» **DESCRIPTION OF THE TASK**:
Return, unaltered, every line from the beginning of the material below up to and including the one with "SC.camera = cam".

━━━━━ RAW DATA

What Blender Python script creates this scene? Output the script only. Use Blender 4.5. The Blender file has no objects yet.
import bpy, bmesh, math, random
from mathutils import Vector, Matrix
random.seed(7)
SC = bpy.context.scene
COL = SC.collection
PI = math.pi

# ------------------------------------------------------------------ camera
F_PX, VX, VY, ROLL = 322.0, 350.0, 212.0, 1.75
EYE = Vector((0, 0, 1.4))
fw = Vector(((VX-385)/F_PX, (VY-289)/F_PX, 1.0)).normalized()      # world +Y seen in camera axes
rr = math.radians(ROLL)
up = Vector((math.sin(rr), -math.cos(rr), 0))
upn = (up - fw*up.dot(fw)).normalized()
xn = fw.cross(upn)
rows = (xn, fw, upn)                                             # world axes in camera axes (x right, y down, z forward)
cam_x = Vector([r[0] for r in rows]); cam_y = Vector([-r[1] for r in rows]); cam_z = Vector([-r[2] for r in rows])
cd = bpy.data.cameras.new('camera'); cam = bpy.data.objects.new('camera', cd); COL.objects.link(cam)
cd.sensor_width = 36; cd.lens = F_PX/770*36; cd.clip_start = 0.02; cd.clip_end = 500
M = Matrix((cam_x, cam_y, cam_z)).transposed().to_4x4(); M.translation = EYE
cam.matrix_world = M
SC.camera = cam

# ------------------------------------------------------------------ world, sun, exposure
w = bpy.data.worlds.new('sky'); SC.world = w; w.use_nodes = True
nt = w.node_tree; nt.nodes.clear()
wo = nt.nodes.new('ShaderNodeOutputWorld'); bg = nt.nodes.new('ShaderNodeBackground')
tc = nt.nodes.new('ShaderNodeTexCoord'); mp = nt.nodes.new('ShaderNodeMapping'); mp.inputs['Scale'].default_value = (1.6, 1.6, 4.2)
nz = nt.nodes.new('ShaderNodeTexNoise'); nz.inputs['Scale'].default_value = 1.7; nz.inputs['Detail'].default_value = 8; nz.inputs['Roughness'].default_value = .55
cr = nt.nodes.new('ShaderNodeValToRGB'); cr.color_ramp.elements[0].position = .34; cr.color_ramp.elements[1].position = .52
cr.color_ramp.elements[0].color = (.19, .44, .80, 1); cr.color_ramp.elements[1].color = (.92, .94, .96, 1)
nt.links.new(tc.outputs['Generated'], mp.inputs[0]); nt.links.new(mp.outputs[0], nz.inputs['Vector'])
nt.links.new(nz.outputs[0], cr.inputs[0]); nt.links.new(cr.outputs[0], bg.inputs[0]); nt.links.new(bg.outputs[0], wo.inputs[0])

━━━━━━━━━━

» **RESPONSE TO THE TASK**:
What Blender Python script creates this scene? Output the script only. Use Blender 4.5. The Blender file has no objects yet.
import bpy, bmesh, math, random
from mathutils import Vector, Matrix
random.seed(7)
SC = bpy.context.scene
COL = SC.collection
PI = math.pi

# ------------------------------------------------------------------ camera
F_PX, VX, VY, ROLL = 322.0, 350.0, 212.0, 1.75
EYE = Vector((0, 0, 1.4))
fw = Vector(((VX-385)/F_PX, (VY-289)/F_PX, 1.0)).normalized()      # world +Y seen in camera axes
rr = math.radians(ROLL)
up = Vector((math.sin(rr), -math.cos(rr), 0))
upn = (up - fw*up.dot(fw)).normalized()
xn = fw.cross(upn)
rows = (xn, fw, upn)                                             # world axes in camera axes (x right, y down, z forward)
cam_x = Vector([r[0] for r in rows]); cam_y = Vector([-r[1] for r in rows]); cam_z = Vector([-r[2] for r in rows])
cd = bpy.data.cameras.new('camera'); cam = bpy.data.objects.new('camera', cd); COL.objects.link(cam)
cd.sensor_width = 36; cd.lens = F_PX/770*36; cd.clip_start = 0.02; cd.clip_end = 500
M = Matrix((cam_x, cam_y, cam_z)).transposed().to_4x4(); M.translation = EYE
cam.matrix_world = M
SC.camera = cam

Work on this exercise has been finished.